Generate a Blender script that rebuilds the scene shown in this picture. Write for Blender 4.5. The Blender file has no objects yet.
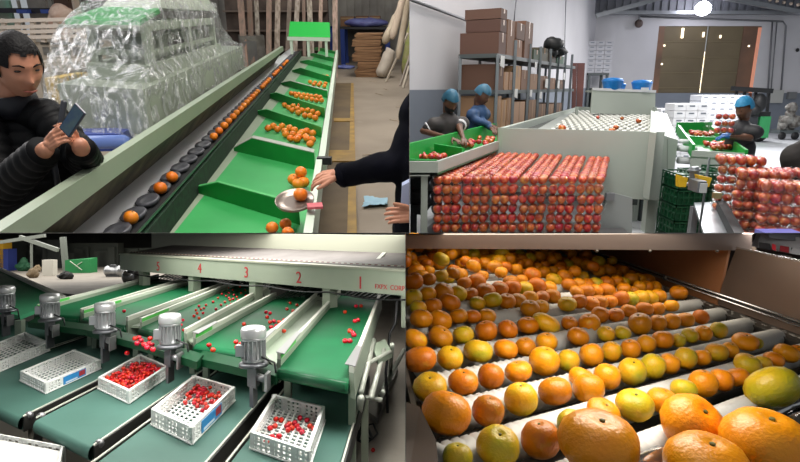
# Four machine halls shown side by side: a two by two set of real rooms seen by one camera.
import bpy, bmesh, math, random
from math import sin, cos, pi, radians, atan, atan2, sqrt
from mathutils import Vector, Matrix, noise
from mathutils.bvhtree import BVHTree
random.seed(7)
F = 560.0                                   # focal length in pixels of the 800 px wide frame
sc = bpy.context.scene
COL = sc.collection
CAM = Vector((0, 0, 2.0))
PITCH = atan((231-87)/F)
RIGHT = Vector((1, 0, 0)); UP = Vector((0, sin(PITCH), cos(PITCH))); FWD = Vector((0, cos(PITCH), -sin(PITCH)))

# ------------------------------------------------------------------ rooms
class Room:
    """A level hall: hy = height of its horizon, H = eye height above its floor."""
    def __init__(s, hy, H, slope=0.0):
        d1 = FWD*F + UP*(231-hy); d2 = RIGHT - UP*slope
        s.X = d2.normalized(); s.Z = s.X.cross(d1.normalized()).normalized(); s.Y = s.Z.cross(s.X)
        s.H = H
        s.M = Matrix.Translation(CAM) @ Matrix((s.X, s.Y, s.Z)).transposed().to_4x4() @ Matrix.Translation((0, 0, -H))
        s.objs = []
    def ray(s, px, py):
        d = RIGHT*(px-400) + UP*(231-py) + FWD*F
        return Vector((d.dot(s.X), d.dot(s.Y), d.dot(s.Z)))
    def P(s, px, py, z=0.0):
        d = s.ray(px, py); t = (z-s.H)/d.z
        return Vector((d.x*t, d.y*t, z))
    def D(s, px, py, y):
        d = s.ray(px, py); t = y/d.y
        return Vector((d.x*t, y, s.H+d.z*t))
    def up(s, p, py):
        """height at the plan position of p that stands at row py"""
        a = Vector((p[0], p[1], -s.H)); e = s.Z
        c = s.X*p[0] + s.Y*p[1]
        # (c + Z*h) -> row: 231 - F*dot(UP)/dot(FWD)
        k = (231-py)/F
        h = (k*c.dot(FWD) - c.dot(UP))/(e.dot(UP) - k*e.dot(FWD))
        return s.H + h
    def pix(s, p):
        w = s.X*p[0] + s.Y*p[1] + s.Z*(p[2]-s.H)
        f = w.dot(FWD)
        return 400+F*w.dot(RIGHT)/f, 231-F*w.dot(UP)/f
    def mpp(s, p):
        """metres per picture step at p"""
        w = s.X*p[0] + s.Y*p[1] + s.Z*(p[2]-s.H)
        return w.dot(FWD)/F

R1 = Room(13, 1.87); R2 = Room(87, 1.72); R3 = Room(227, 2.05); R4 = Room(169, 1.28, 0.0927)

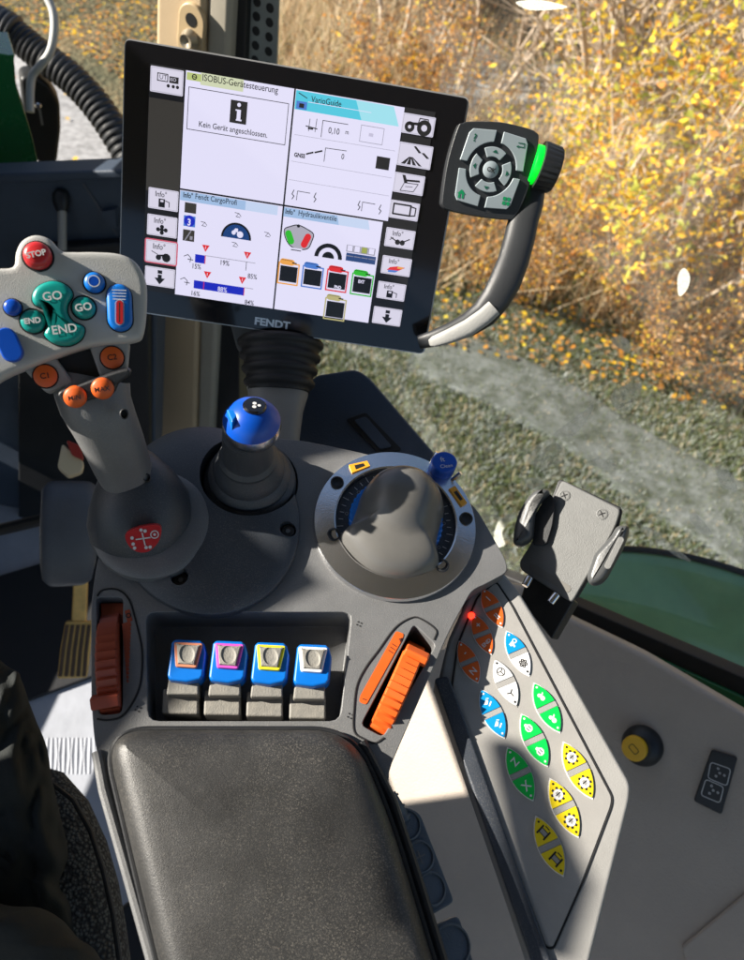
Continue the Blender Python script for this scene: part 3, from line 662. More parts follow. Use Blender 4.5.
# window 1
b = MB(); b.flat(M, [(x_main0, yd+g), (xd-g, yd+g), (xd-g, sy1-.0004), (x_main0, sy1-.0004)], .0010, E_W)
rect(b, (187, 72), (201, 82), .0011, E_GN); rect(b, (201, 72.5), (243, 92), .00105, em('lit_pale_green', 'c9cfae', .9)); c = ml((194.5, 77)); b.ring(M, c, .0011, .0018, .0013, E_K, 14); b.line(M, [(c[0]-.001, c[1]), (c[0]+.001, c[1])], .0005, .0013, E_K)
txt(b, 'ISOBUS-Gerätesteuerung', (202, 80.5), 8.4, sx=.92); frame(b, (189, 87), (284.8, 145), LT, .0013, E_K)
rect(b, (231, 99.5), (246, 125), .0013, E_K); c = ml((239.2, 105)); b.disc(M, c, .0013, .0015, E_W, 14); rect(b, (237.3, 109.5), (240.3, 120.5), .0015, E_W); rect(b, (236, 119), (241.5, 121.5), .0015, E_W); rect(b, (235.7, 109.3), (239, 111.3), .0015, E_W)
txt(b, 'Kein Gerät angeschlossen.', (198.5, 126.5), 7.6, sx=.92); b.build('display_window', screen)
# window 2
b = MB(); b.flat(M, [(xd+g, yd+g), (x_main1, yd+g), (x_main1, sy1-.0004), (xd+g, sy1-.0004)], .0010, E_W)
p0 = V((xd+g*1.5, sy1-.001)); wd = x_main1-p0.x
b.flat(M, [(p0.x, p0.y-.012), (p0.x+wd*.62, p0.y-.012), (p0.x+wd*.55, p0.y), (p0.x, p0.y)], .0011, E_CY)
b.flat(M, [(p0.x+wd*.62, p0.y-.012), (p0.x+wd*.97, p0.y-.012), (p0.x+wd*.9, p0.y), (p0.x+wd*.55, p0.y)], .0011, em('lit_pale_cyan', '9bdbe8', .9))
b.flat(M, [(p0.x+.001, p0.y-.0115), (p0.x+.0085, p0.y-.0115), (p0.x+.0085, p0.y-.0065), (p0.x+.001, p0.y-.0065)], .0012, E_LB); b.line(M, [(p0.x+.009, p0.y-.0062), (p0.x+wd*.7, p0.y-.0062)], .0004, .0013, E_W)
b.line(M, [(p0.x+.002, p0.y-.0015), (p0.x+.008, p0.y-.004)], .0006, .0013, E_K); b.flat(M, [(p0.x+.003, p0.y-.0105), (p0.x+.0065, p0.y-.0105), (p0.x+.0065, p0.y-.0078), (p0.x+.003, p0.y-.0078)], .0013, E_K)
txt(b, 'VarioGuide', (311, 102), 8, E_K)
ln(b, [(321, 137), (323, 120.5), (348, 124.5)], LT); txt(b, '0,10', (328, 133), 8.2); txt(b, 'm', (345, 134), 6)
ln(b, [(310, 119), (308.5, 131)], .0004); ln(b, [(317, 119), (315, 132)], .0004); ln(b, [(306, 126), (317, 129)], .0007); rect(b, (308, 127.5), (313, 130), .0013, E_K)
frame(b, (361.5, 125), (382, 145), LT*.8, .0013, E_GY); rect(b, (369, 133), (373, 137), .0012, em('lit_faint', 'c0bcd4', .9))
for a, c in (((294.5, 134.5), (395, 151)), ((291, 161), (391.5, 178)), ((289, 179.5), (389, 196))): ln(b, [a, c], .00022, E_GY, .0012)
txt(b, 'GNSS', (294, 156.5), 5.6, bold=.00012); ln(b, [(306.5, 154), (313, 152.5)], .0011); ln(b, [(315, 152.5), (322, 151)], .0011)
ln(b, [(324, 161.5), (325.6, 148), (346.5, 151)], LT); txt(b, '0', (341, 159), 7.5); rect(b, (377, 156), (388.5, 170.5), .0013, E_K)
for q in ((292, 190), (314, 193), (358, 201), (379, 205)):
    ln(b, [(q[0]+2, q[1]), (q[0], q[1]+4), (q[0]+2, q[1]+6), (q[0], q[1]+9)], .0006)
for q in ((297, 191), (362, 202)): ln(b, [(q[0]-.6, q[1]+9), (q[0]+.6, q[1]), (q[0]+13, q[1]+2.2)], LT)
b.build('display_window', screen)
# window 3
b = MB(); b.flat(M, [(x_main0, sy0+.0004), (xd-g, sy0+.0004), (xd-g, yd-g), (x_main0, yd-g)], .0010, E_W)
b.flat(M, [(x_main0+.0003, yd-.0075), (x_main0+.048, yd-.0075), (x_main0+.048, yd-.001), (x_main0+.0003, yd-.001)], .0011, E_BL)
b.flat(M, [(x_main0+.048, yd-.0075), (xd-.004, yd-.0075), (xd-.004, yd-.001), (x_main0+.048, yd-.001)], .0011, em('lit_pale_blue', 'bccbe6', .95))
txt(b, 'Info°', (183, 197), 7.2, sx=.8, bold=.00008); txt(b, 'Fendt CargoProfi', (195, 198.6), 7.6)
rect(b, (185, 202), (196, 214), .0012, E_DG); rect(b, (184, 215), (195, 227.5), .0012, E_LB); rect(b, (183.2, 229), (194, 242), .0012, E_DG); c = ml((189.5, 221)); b.disc(M, c, .0040, .0013, E_B, 20); txt(b, '3', (187.2, 225), 9.5, E_W, bold=.00015)
ln(b, [(185, 240), (191, 231)], .0008, E_GY); rect(b, (190, 236), (192.5, 240), .0014, E_GY)
c = ml((236, 238.5)); b.disc(M, c, .0112, .0012, E_K, 20, 0, 180); b.disc(M, c, .0098, .0013, em('lit_deep_blue', '17407e', .8), 20, 0, 180); b.flat(M, [(c[0]-.0112, c[1]), (c[0]-.0095, c[1]), (c[0]-.0085, c[1]+.003)], .0013, E_K)
b.disc(M, (c[0]-.002, c[1]+.0040), .0016, .0015, E_W, 10); b.disc(M, (c[0]+.0028, c[1]+.0032), .0024, .0015, E_W, 12); b.flat(M, [(c[0]-.003, c[1]+.0045), (c[0]+.001, c[1]+.0045), (c[0]+.001, c[1]+.0072), (c[0]-.001, c[1]+.0072)], .0015, E_W)
for q in ((238, 214.5), (204, 223.5), (267.5, 234), (235, 244)):
    ln(b, [(q[0]-3, q[1]-2), (q[0]+1, q[1]-1), (q[0]+3, q[1]+2)], .0004); ln(b, [(q[0]-2, q[1]+2), (q[0]+2, q[1]+3)], .0004); ln(b, [(q[0]+1, q[1]-1), (q[0]-2, q[1]+2)], .0003)
for q in ((205.8, 248), (247.5, 255), (207.5, 274.5), (242.4, 280)):
    b.flat(M, [ml((q[0]-3.6, q[1]-3.5)), ml((q[0]+3.9, q[1]-2.4)), ml((q[0]-.4, q[1]+4))], .0013, E_RD); ln(b, [(q[0], q[1]-1.5), (q[0]-.3, q[1]+1)], .0004, E_W, .0014)
A_ = ml((195.3, 254)); h8 = 8.2*.53/f; b.flat(M, [(A_[0], A_[1]-h8), (A_[0]+.0072, A_[1]-h8), (A_[0]+.0072, A_[1]), (A_[0], A_[1])], .0012, E_B); b.line(M, [(A_[0]+.0076, A_[1]-h8), (A_[0]+.0076, A_[1])], .0006, .0013, E_RD)
b.line(M, [(A_[0]+.0075, A_[1]), (A_[0]+.045, A_[1])], .0004, .0012, E_GY); b.line(M, [(A_[0]+.0385, A_[1]-.0062), (A_[0]+.0385, A_[1])], .0004, .0012, E_K)
txt(b, '15%', (191.5, 268), 7.4); txt(b, '19%', (219.5, 264.5), 7.6); txt(b, '85%', (247.5, 278), 7.4)
A_ = ml((194, 280)); b.flat(M, [(A_[0], A_[1]-h8), (A_[0]+.0385, A_[1]-h8), (A_[0]+.0385, A_[1]), (A_[0], A_[1])], .0012, E_B); b.line(M, [(A_[0]+.0076, A_[1]-h8), (A_[0]+.0076, A_[1])], .0005, .0013, E_RD); b.line(M, [(A_[0]+.0385, A_[1]), (A_[0]+.045, A_[1])], .0004, .0012, E_GY); b.line(M, [(A_[0]+.0383, A_[1]-h8), (A_[0]+.0383, A_[1])], .0005, .0013, E_RD)
txt(b, '88%', (217.5, 291), 7.4, E_W); txt(b, '16%', (190.5, 295), 7.4); txt(b, '84%', (244.5, 304), 7.4)
for q in ((184, 256), (180.5, 279)): ln(b, [(q[0], q[1]), (q[0]+4, q[1]-1.5), (q[0]+7, q[1]+2), (q[0]+6, q[1]+6)], .0005); ln(b, [(q[0]+4, q[1]+3), (q[0]+9, q[1]+4)], .0006)
b.build('display_window', screen)
# window 4
b = MB(); b.flat(M, [(xd+g, sy0+.0004), (x_main1-.0035, sy0+.0004), (x_main1-.0035, yd-g), (xd+g, yd-g)], .0010, E_W)
b.flat(M, [(xd+g, yd-.0075), (xd+.042, yd-.0075), (xd+.040, yd-.001), (xd+g, yd-.001)], .0011, E_BL); b.flat(M, [(xd+.042, yd-.0075), (x_main1-.0125, yd-.0075), (x_main1-.0145, yd-.001), (xd+.040, yd-.001)], .0011, MATS['lit_pale_blue'])
txt(b, 'Info°', (285, 213.5), 7.2, sx=.8, bold=.00008); txt(b, 'Hydraulikventile', (298, 215.2), 7.6)
sh = cat_closed([ml(q) for q in ((284, 229), (290, 226), (298, 224.5), (307, 228.5), (314, 234), (312, 242), (308, 249), (298, 250), (290, 246), (285, 238))], 3); b.flat(M, sh, .0012, E_K); b.flat(M, inset(sh, .0007), .0013, em('lit_shield_grey', 'a9a6b4', .9))
b.flat(M, capsule(ml((288.5, 233.5)), ml((291, 241)), .0024), .0014, E_G); b.flat(M, capsule(ml((308, 237)), ml((304, 244.5)), .0024), .0014, E_RD); rect(b, (292, 247.5), (302, 250.5), .0014, E_W); rect(b, (291, 249), (301, 251.5), .0015, E_K); c = ml((298.5, 226)); b.disc(M, c, .0012, .0014, E_K, 10)
c = ml((328, 258)); b.disc(M, c, .0105, .0012, E_K, 20, 0, 180); b.disc(M, c, .0075, .0013, E_W, 20, 0, 180); b.disc(M, c, .0045, .0014, E_K, 16, 0, 180)
for i, m_ in enumerate((E_W, E_W, mat('lit_olive', (.02, .02, .02), .3, emit='6d7434', estr=.8), E_W)):
    a = (347+7.2*i, 244.5+1.1*i); rect(b, a, (a[0]+6, a[1]+8), .0013, E_GY); rect(b, (a[0]+.8, a[1]+.5), (a[0]+5.2, a[1]+7), .0014, m_); rect(b, (a[0]-.5, a[1]+8), (a[0]+6.3, a[1]+17), .0013, em('lit_slate', '2e4a80', .8)); ln(b, [(a[0], a[1]+11), (a[0]+6, a[1]+12)], .0005, E_GY, .0014)
for i, (a, m_, t_) in enumerate((((279.5, 257), E_OR, ''), ((303.5, 260.5), E_LB, ''), ((328, 264), E_RD, 'PND'), ((353, 268), E_G, 'EXT'), ((326, 292.5), em('lit_tan', 'b5ad77', .9), ''))):
    q = (a[0]+17.5, a[1]+29.5); frame(b, (a[0], a[1]+5), (q[0], q[1]-1), .0010, .0012, m_); rect(b, (a[0]+1.2, a[1]+8), (q[0]-.8, q[1]-3.5), .0014, E_K)
    b.flat(M, capsule(ml((a[0]+3.5, a[1]+4.2)), ml((a[0]+12.5, a[1]+5.8)), .0022), .0014, m_); ln(b, [(a[0]+13, a[1]+5.8), (a[0]+17, a[1]+6.6)], .0009, E_K, .0015); ln(b, [(a[0]+2, a[1]+2.2), (a[0]+13, a[1]+4)], .0003, E_K, .0015)
    if t_: txt(b, t_, (a[0]+6, a[1]+24) if i == 2 else (a[0]+5, a[1]+14.5), 4.6, E_W, z=.0016, bold=.0001)
b.build('display_window', screen)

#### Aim
Start at the first line of the records and write out everything up to and including the line containing "RIGHT = Vector((1, 0, 0));". No pictures.

#### Answer in full
Generate a Blender script that rebuilds the scene shown in this picture. Write for Blender 4.5. The Blender file has no objects yet.
# Four machine halls shown side by side: a two by two set of real rooms seen by one camera.
import bpy, bmesh, math, random
from math import sin, cos, pi, radians, atan, atan2, sqrt
from mathutils import Vector, Matrix, noise
from mathutils.bvhtree import BVHTree
random.seed(7)
F = 560.0                                   # focal length in pixels of the 800 px wide frame
sc = bpy.context.scene
COL = sc.collection
CAM = Vector((0, 0, 2.0))
PITCH = atan((231-87)/F)
RIGHT = Vector((1, 0, 0)); UP = Vector((0, sin(PITCH), cos(PITCH))); FWD = Vector((0, cos(PITCH), -sin(PITCH)))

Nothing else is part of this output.